Owning Institution:
This report examines the inherent conflict of interest many media owners face in placing responsibility for content above their commercial interests and how this affects the practice of journalism in countries where independent news media already face challenges.
Recent focus in global discussions of media ethics has been on establishing and raising standards for rank-andfile journalists, including reporters and lower or mid-level editors. But there is a nascent effort to refocus a critical lens on the proprietors of media.
When it comes to codes of ethics for media owners, the traditional organizations concerning themselves with ethics in journalism have been noticeably silent. Scan the Society of Professional Journalists (SPJ) code of ethics, considered the gold standard in the United States, or the brief, but global code of principles of the International Federation of Journalists and you will not find “media owners” or proprietors mentioned anywhere. Perhaps it is assumed that one size fits all. But does it?
Focus on media owners is a relatively recent phenomenon in the twenty-first century, but it is not entirely new. In the United States, reformers in the early decades of the twentieth century aimed their criticism at the “press lords” who owned large newspapers and chains. These critics emerged from the Progressive Era and, later, from the Great Depression-spawned social movements of the 1930s.
More recent criticism has focused on ownership concentration and the perceived evils of media monopolies stifling competition. A market with less concentration, the argument has gone, encourages pluralism and has at least the potential to offer diverse voices and more of what has come to be called “accountability journalism.” In 2002, prominent journalists called for media boards of directors to include working journalists to balance corporate responsibility with social responsibility in coverage. The idea created some buzz among media theorists but went nowhere.
In Western democratic societies there exists an inherent conflict of interest as ownership has shifted from private to public, with corporate boards that must, by law, respond first and foremost to their shareholders. Thus, even media corporations with high ethical standards reflected in their content have been forced to sell to abide by their fiduciary responsibility.

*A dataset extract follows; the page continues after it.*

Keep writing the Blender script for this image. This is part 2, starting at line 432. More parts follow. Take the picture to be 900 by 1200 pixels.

Champions of private local ownership over the larger publicly-traded corporate model are vocal, but the evidence of one method being superior to the other is contradictory. In either case, conflicts over the interests of owners–whether large corporations or private parties–and journalistic values persist.

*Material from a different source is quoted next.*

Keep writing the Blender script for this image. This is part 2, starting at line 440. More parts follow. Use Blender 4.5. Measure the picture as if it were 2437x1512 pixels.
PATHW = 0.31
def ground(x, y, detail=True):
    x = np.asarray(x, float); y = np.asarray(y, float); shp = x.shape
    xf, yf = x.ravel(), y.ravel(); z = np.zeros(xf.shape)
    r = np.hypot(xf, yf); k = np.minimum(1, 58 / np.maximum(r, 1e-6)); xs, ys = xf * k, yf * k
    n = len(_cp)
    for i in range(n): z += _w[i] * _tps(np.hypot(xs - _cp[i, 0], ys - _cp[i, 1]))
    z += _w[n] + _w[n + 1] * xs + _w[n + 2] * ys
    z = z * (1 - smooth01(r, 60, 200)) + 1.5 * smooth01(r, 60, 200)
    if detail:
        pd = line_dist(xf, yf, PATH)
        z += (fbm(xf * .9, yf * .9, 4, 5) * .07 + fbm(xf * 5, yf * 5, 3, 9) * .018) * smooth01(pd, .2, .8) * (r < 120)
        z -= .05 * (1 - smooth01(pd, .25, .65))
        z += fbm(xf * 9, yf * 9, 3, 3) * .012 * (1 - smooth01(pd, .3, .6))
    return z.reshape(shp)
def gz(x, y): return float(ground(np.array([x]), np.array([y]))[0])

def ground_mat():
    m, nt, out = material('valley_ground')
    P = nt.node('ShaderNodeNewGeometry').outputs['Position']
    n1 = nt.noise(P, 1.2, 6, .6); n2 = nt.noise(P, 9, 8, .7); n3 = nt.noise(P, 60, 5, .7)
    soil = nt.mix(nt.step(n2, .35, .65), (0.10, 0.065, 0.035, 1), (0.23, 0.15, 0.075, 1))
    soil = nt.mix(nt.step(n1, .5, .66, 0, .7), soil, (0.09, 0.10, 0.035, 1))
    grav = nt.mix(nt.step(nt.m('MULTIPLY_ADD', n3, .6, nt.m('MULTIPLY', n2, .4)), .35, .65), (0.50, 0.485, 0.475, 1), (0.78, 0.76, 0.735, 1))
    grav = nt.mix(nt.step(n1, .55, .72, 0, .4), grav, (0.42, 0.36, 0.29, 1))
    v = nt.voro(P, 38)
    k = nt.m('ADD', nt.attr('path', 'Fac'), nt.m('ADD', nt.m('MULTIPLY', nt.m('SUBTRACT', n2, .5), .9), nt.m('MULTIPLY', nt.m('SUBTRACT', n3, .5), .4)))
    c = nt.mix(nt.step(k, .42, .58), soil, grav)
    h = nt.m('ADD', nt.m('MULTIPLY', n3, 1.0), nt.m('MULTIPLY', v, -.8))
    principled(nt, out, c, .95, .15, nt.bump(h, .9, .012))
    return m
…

In countries where news media are considered less free, the conflict is even more troublesome. While several codes in these countries call for media owners to place responsibility for content above their commercial interests, the reality is that when promulgated by governments they can threaten rather than enhance freedom of the press. When voluntary, they are little more than aspirational.

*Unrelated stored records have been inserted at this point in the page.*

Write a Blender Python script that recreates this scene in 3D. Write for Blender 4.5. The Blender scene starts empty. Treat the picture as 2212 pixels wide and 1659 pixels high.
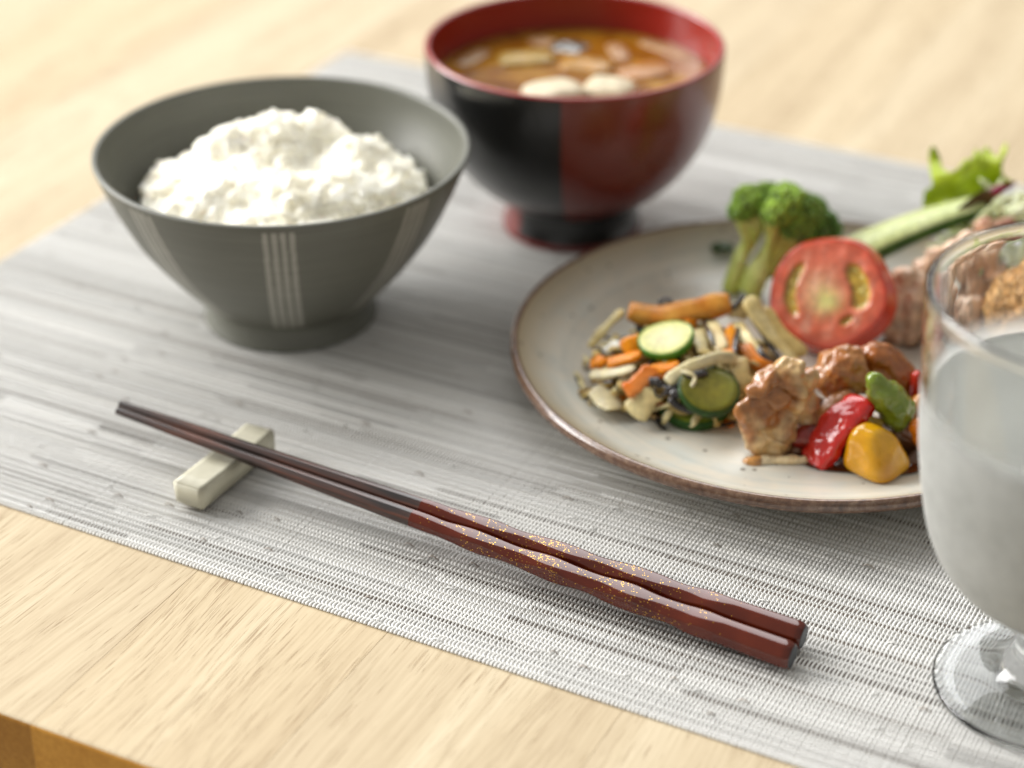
import bpy, bmesh, math, random
import numpy as np
from mathutils import Vector, Matrix, Euler, noise

random.seed(7); rng = np.random.default_rng(7)
scene = bpy.context.scene
col = scene.collection
CM = 0.01
R = math.radians
V = Vector

# ------------------------------------------------------------------ camera, world, lamps, exposure
CAM_H, CAM_P, CAM_F = 32.5, R(30.08), 4500.0        # height (cm), tilt, focal length in px of a 2212 px wide frame
cam_d = bpy.data.cameras.new('camera')
cam = bpy.data.objects.new('camera', cam_d); col.objects.link(cam)
cam.location = (0, 0, CAM_H * CM)
cam.rotation_euler = (R(90) - CAM_P, 0, 0)
cam_d.sensor_width = 36.0
cam_d.lens = 36.0 * CAM_F / 2212.0
cam_d.clip_start = 0.01; cam_d.clip_end = 50
cam_d.dof.use_dof = True
cam_d.dof.focus_distance = 0.551
cam_d.dof.aperture_fstop = 5.9
cam_d.dof.aperture_blades = 0
scene.camera = cam

world = bpy.data.worlds.new('World'); scene.world = world
world.use_nodes = True
bg = world.node_tree.nodes['Background']
bg.inputs['Color'].default_value = (1.0, 0.975, 0.92, 1)
bg.inputs['Strength'].default_value = 0.40

def area(name, loc, target, sx, sy, power, color):
    d = bpy.data.lights.new(name, 'AREA'); d.shape = 'RECTANGLE'; d.size = sx; d.size_y = sy
    d.energy = power; d.color = color
    o = bpy.data.objects.new(name, d); col.objects.link(o)
    o.location = loc
    o.rotation_euler = (V(target) - V(loc)).to_track_quat('-Z', 'Y').to_euler()
    return o
area('window_light', (-0.9, 2.75, 2.35), (0, 0.55, 0), 4.4, 2.1, 128, (0.98, 0.99, 1.0))
area('side_window_light', (-2.9, 1.7, 1.55), (0, 0.55, 0), 2.4, 1.7, 205, (1.0, 0.99, 0.97))

scene.view_settings.view_transform = 'Standard'
scene.view_settings.look = 'None'
scene.view_settings.exposure = 0.12
scene.view_settings.gamma = 1.0
try:
    scene.cycles.max_bounces = 14; scene.cycles.transmission_bounces = 14; scene.cycles.transparent_max_bounces = 12
    scene.cycles.caustics_refractive = True; scene.cycles.caustics_reflective = False
    scene.cycles.sample_clamp_indirect = 6.0
    scene.cycles.use_denoising = True
except Exception:
    pass

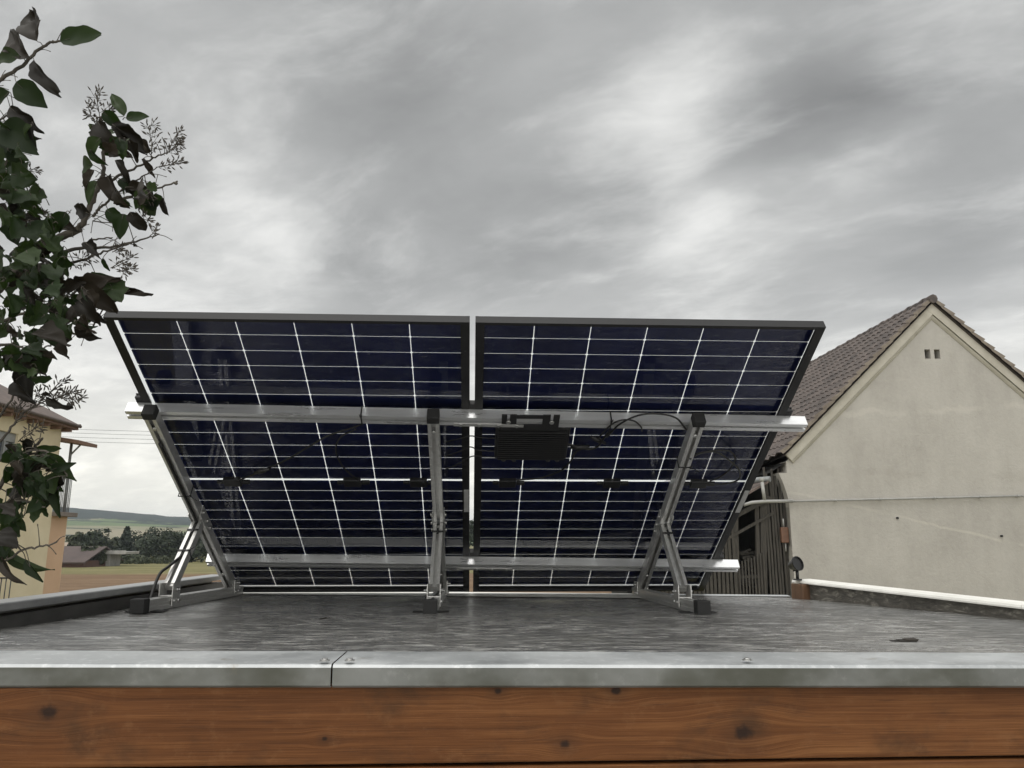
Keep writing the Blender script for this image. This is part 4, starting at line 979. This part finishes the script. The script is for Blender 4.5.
cable([pp(358, 480, -.012), pp(344, 468, .0), pp(336, 452, .015), pp(340, 438, .03), pp(356, 429, .035)], .003, 'curved dark cable from the middle junction box up to the upper rail')
for k, (ya, yb_, xl) in enumerate(((436, 437, 'upper'), (447, 450, 'middle'), (457, 456, 'lowest'))):
    cable([pp(446, ya+6+k*3, .0), pp(458, ya+3+k*2, .01), pp(470, ya, .012), pp(478, yb_, .012), pp(488, yb_+1, .015), pp(497, yb_+1, .02)], .0024, '%s of three thin cables crossing the bright gap to the inverter' % xl)
xs_ = -1.108
def sv(px, py, dx=.0):    # point in the plane of the left stand
    return at_x(px, py, xs_+dx)
Hs = PP(xs_-PB.x, .70, .09); Fs = V((xs_, 2.945, zroof(xs_, 2.945)+.06)); pts = [PP(xs_-PB.x, 1.25, .086), PP(xs_-PB.x, 1.0, .086), PP(xs_-PB.x, .78, .087)]
axs = (Fs-Hs).normalized(); frs = pX.cross(axs); frs = -frs if frs.y > 0 else frs
pts += [Hs+axs*.03+frs*.036, Hs+axs*.12+frs*.032, Hs+axs*.19+frs*.034, Hs+axs*.27+frs*.05-pX*.02, Fs-axs*.02+frs*.055-pX*.035, V((xs_-.04, 2.87, zroof(xs_, 2.87)+.02)), V((xs_-.07, 2.95, zroof(xs_, 2.95)+.008)), V((xs_-.10, 3.2, zroof(xs_, 3.2)+.008))]
cable(pts, .0055, 'black cable running down the beam and strut of the left stand')
def tie(c, ax, u, v, hu, hv, label):
    mb = MB(); ring = []
    for (a, b_) in ((-hu, -hv), (hu, -hv), (hu, hv), (-hu, hv), (-hu, -hv)): ring.append(c+u*a+v*b_)
    for i in range(4):
        p, q = ring[i], ring[i+1]; mid_ = (p+q)/2; d_ = (q-p).normalized(); mb.frame_box(mid_, d_, ax, d_.cross(ax), (q-p).length/2+.001, .0025, .0009)
    mb.frame_box(c+u*hu+v*hv, u, ax, v, .004, .004, .003, .0005); mb.tube([c+u*hu+v*hv, c+u*(hu+.03)+v*(hv+.02)], .0013, 5)
    tag(mb.build('cable_tie', M['plastic']), label, 'cable tie')
tie(PP(xs_-PB.x, .93, .062), pd, pX, pn_, .0225, .026, 'black cable tie round the upper beam of the left stand')
tie(Hs+axs*.17+frs*.012, axs, pX, frs, .0225, .030, 'black cable tie round the strut of the left stand')
xr_ = .785-PB.x
tie(PP(xr_, 1.13, .064), pd, pX, pn_, .0225, .025, 'black cable tie round the upper beam of the right stand')
q = at_panel(362, 414, .02)-PB; rs = 1.351-(q.x+1.222)/2.46*.045
tie(PP(q.x, rs, .021), pX, pd, pn_, .0235, .0235, 'black cable tie round the upper rail, left of the middle stand')
q = at_panel(611, 415, .02)-PB; rs = 1.351-(q.x+1.222)/2.46*.045
tie(PP(q.x, rs, .021), pX, pd, pn_, .0235, .0235, 'black cable tie with upright tail on the upper rail, right of the inverter')
for (px, py, a, lab) in ((598, 440, -.6, 'black plug connector below the upper rail right of the inverter'), (580, 447, .1, 'black plug connector lying beside the right flank of the inverter'), (262, 471, .45, 'black plug connector in the cable rising from the left junction box')):
    c = at_panel(px, py, .02); d_ = pX*math.cos(a)+pd*math.sin(a); mb = MB(); mb.tube([c-d_*.035, c-d_*.02, c-d_*.018, c+d_*.012, c+d_*.014, c+d_*.035], [.006, .007, .0095, .0095, .007, .006], 10)
    tag(mb.build('plug_connector', M['plastic']), lab, 'connector')
# scraps on the roof
def at_r(px, py): p = at_roof(px, py); return V((p.x, p.y, zroof(p.x, p.y)))
p = at_r(908, 642); mb = MB()
for k in range(3): 
    c = p+V((-.012+.012*k, .004*k, .002+.0015*k)); mb.frame_box(c, (1, .12*k-.1, .03), (-.1, 1, .1), (0, 0, 1), .026-.005*k, .010, .0008)
tag(mb.build('withered_leaf', M['dry']), 'flat dark withered leaf lying on the felt roof at right', 'leaf')
p = at_r(323, 620); mb = MB(); mb.frame_box(p+V((0, 0, .004)), (.8, .6, .1), (-.6, .8, .1), (0, 0, 1), .012, .004, .0008)
tag(mb.build('withered_leaf', M['dry']), 'tiny dark leaf scrap on the felt roof left of the middle stand', 'leaf')

# ------------------------------------------------------------------ lilac bush (left)
rnd = random.Random(40)
lil = thing('lilac_bush', (-1.9, 2.05, 0), 'lilac bush with drooping dark and withered leaves reaching in from the left', 'bush')
bm_ = MB(); fol = MB(); dry = MB(); seed = MB()
def b3(pts, y0, y1=None):
    y1 = y0 if y1 is None else y1; n = len(pts)
    return [at_y(x, y, y0+(y1-y0)*i/max(1, n-1)) for i, (x, y) in enumerate(pts)]
ALL = []
def branch(pts, y0, y1, r0_, r1_, n=6, rec=True):
    P3 = curve(b3(pts, y0, y1), n); k = len(P3)
    P3 = [p+V((rnd.uniform(-1, 1), rnd.uniform(-1, 1), rnd.uniform(-1, 1)))*.0022 for p in P3]
    bm_.tube(P3, [r0_+(r1_-r0_)*i/(k-1) for i in range(k)], 7)
    if rec: ALL.extend(P3)
    return P3
# stems from the ground (outside the frame)
for (xx, yy) in ((-1.9, 2.05), (-2.0, 1.95), (-1.82, 2.12)):
    bm_.tube(curve([(xx, yy, -.1), (xx+.05, yy, 1.2), (xx-.03, yy+.02, 2.2), at_y(-150, 420, yy), at_y(-70, 340, yy-.05)], 6), [.032-.0007*i for i in range(25)], 9)
branch([(-150, 420), (-90, 350), (-20, 305), (0, 287), (20, 268), (40, 250), (60, 238), (80, 228)], 2.05, 1.98, .016, .0095)
branch([(80, 228), (88, 212), (95, 195), (102, 180), (104, 165), (103, 150), (101, 128), (102, 116)], 1.98, 1.96, .0085, .0025)
branch([(78, 229), (60, 225), (40, 243), (22, 262)], 1.97, 2.0, .004, .006)
branch([(92, 217), (100, 208), (109, 200), (112, 190), (110, 178)], 1.97, 1.94, .004, .002)
branch([(104, 188), (117, 177), (137, 167), (156, 157), (168, 152)], 1.97, 1.92, .0045, .0015)
branch([(112, 200), (127, 185), (145, 176), (156, 167)], 1.96, 1.90, .003, .0012)
branch([(118, 200), (132, 196), (145, 192), (156, 189), (175, 183)], 1.95, 1.9, .0035, .0022)
branch([(175, 184), (177, 181)], 1.9, 1.9, .0045, .002)
branch([(60, 252), (84, 248), (110, 247), (140, 240), (158, 234)], 2.0, 1.93, .0055, .0013)
branch([(40, 266), (75, 262), (100, 253), (122, 246), (134, 242)], 2.0, 1.9, .0045, .001)
branch([(84, 244), (98, 239), (113, 238)], 1.98, 1.93, .003, .0015)
branch([(93, 221), (112, 223)], 1.97, 1.93, .0018, .0010)
branch([(-40, 110), (-10, 88), (0, 80), (20, 68), (36, 52), (50, 43), (60, 41)], 1.85, 1.80, .006, .0028)
branch([(-60, 150), (-20, 125), (0, 119), (14, 112)], 1.9, 1.86, .004, .0015)
branch([(-60, 300), (-20, 220), (0, 180), (14, 140), (12, 110)], 2.1, 2.0, .007, .002)
branch([(-80, 340), (-20, 330), (10, 318), (34, 310), (60, 298), (72, 296)], 2.0, 1.92, .006, .0016)
branch([(30, 310), (58, 322), (76, 334), (90, 330), (103, 310), (123, 297)], 1.98, 1.9, .004, .0012)
branch([(-60, 370), (0, 345), (30, 350), (50, 346)], 2.0, 1.9, .005, .0015)
branch([(-50, 470), (-5, 445), (14, 424), (30, 408), (48, 401), (70, 396)], 1.95, 1.9, .004, .0012)
branch([(-60, 560), (-10, 500), (10, 470), (24, 455), (34, 448)], 1.85, 1.8, .006, .003)
branch([(34, 448), (40, 441), (43, 438)], 1.8, 1.79, .004, .002)
branch([(-30, 470), (10, 458), (45, 452), (60, 466), (68, 476)], 1.82, 1.75, .004, .0015)
branch([(-10, 570), (22, 551), (40, 547), (58, 542)], 1.78, 1.75, .0028, .0018)
branch([(-40, 520), (0, 505), (24, 500), (44, 508)], 1.8, 1.75, .004, .0015)
branch([(-20, 440), (0, 415), (20, 385), (34, 370)], 1.95, 1.9, .004, .0015)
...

Thus, some view the very notion of codes of ethics for media owners as potentially dangerous as well as ineffective. Nonetheless, media funders and implementers are urged to assist groups that seek to hold media owners accountable for the sins of omission and commission that occur in the publications, broadcast networks, and other media they own and control. As the funding of public-interest journalism becomes more challenging, notions of corporate social responsibility and good governance in management of media become more relevant and confidence-building actions that will encourage change across the ownership landscape, old and new, are urgently needed.